* Begin *

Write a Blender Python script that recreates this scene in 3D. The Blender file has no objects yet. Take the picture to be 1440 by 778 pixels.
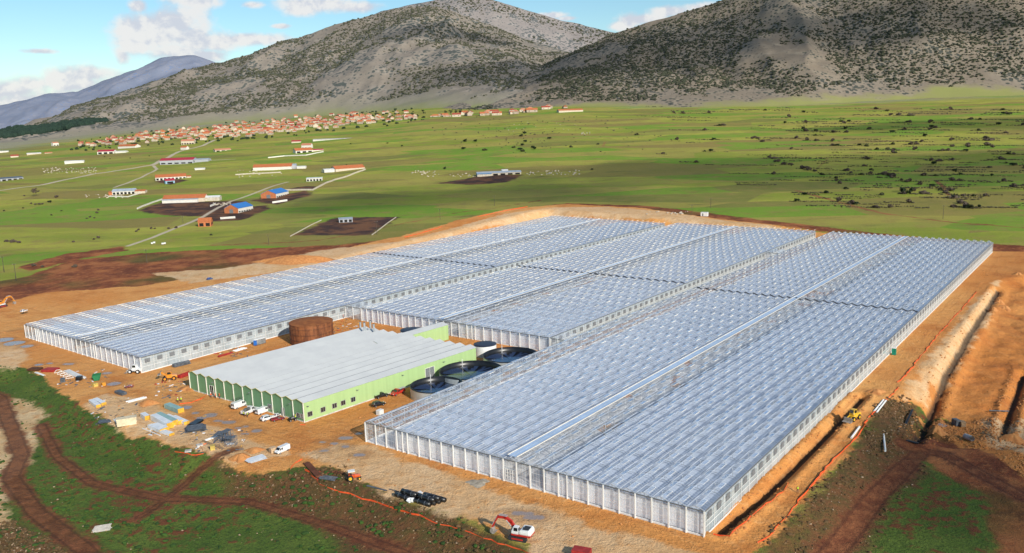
import bpy, math, random
import numpy as np
from mathutils import Vector, Matrix
random.seed(7)
RS = np.random.RandomState(11)
scene = bpy.context.scene
COL = scene.collection
R = math.radians

# ------------------------------------------------------------------ camera (photo geometry, 1440 x 778)
FPX, PITCH, ROLL, CH = 1161.0, R(10.786), R(-1.91), 88.3
_fw = np.array([0, math.cos(PITCH), -math.sin(PITCH)])
_up = np.array([0, math.sin(PITCH), math.cos(PITCH)])
_rt = np.array([1.0, 0, 0])
RT = _rt*math.cos(ROLL)+_up*math.sin(ROLL)
UP = _up*math.cos(ROLL)-_rt*math.sin(ROLL)
cam_d = bpy.data.cameras.new('camera')
cam_d.sensor_width = 36.0
cam_d.lens = FPX/1440*36.0
cam_d.clip_start = 1.0
cam_d.clip_end = 60000
cam = bpy.data.objects.new('camera', cam_d)
COL.objects.link(cam)
cam.matrix_world = Matrix(((RT[0], UP[0], -_fw[0], 0), (RT[1], UP[1], -_fw[1], 0), (RT[2], UP[2], -_fw[2], CH), (0, 0, 0, 1)))
scene.camera = cam

def ray(px, py):
    return (px-720)/FPX*RT-(py-389)/FPX*UP+_fw

def pz(px, py, z=0.0):
    d = ray(px, py)
    t = (z-CH)/d[2]
    return np.array([d[0]*t, d[1]*t, z])

SUN_AZ, SUN_EL = R(-57), R(27)        # direction towards the sun
SUN = np.array([math.cos(SUN_AZ)*math.cos(SUN_EL), math.sin(SUN_AZ)*math.cos(SUN_EL), math.sin(SUN_EL)])

# ------------------------------------------------------------------ numeric helpers
def sstep(a, b, x):
    t = np.clip((x-a)/(b-a), 0, 1)
    return t*t*(3-2*t)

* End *

**STATED GOAL**:
Set out every line from the material that contains the string "scene".

**EXERCISE RESPONSE**:
Write a Blender Python script that recreates this scene in 3D. The Blender file has no objects yet. Take the picture to be 1440 by 778 pixels.
scene = bpy.context.scene
COL = scene.collection
scene.camera = cam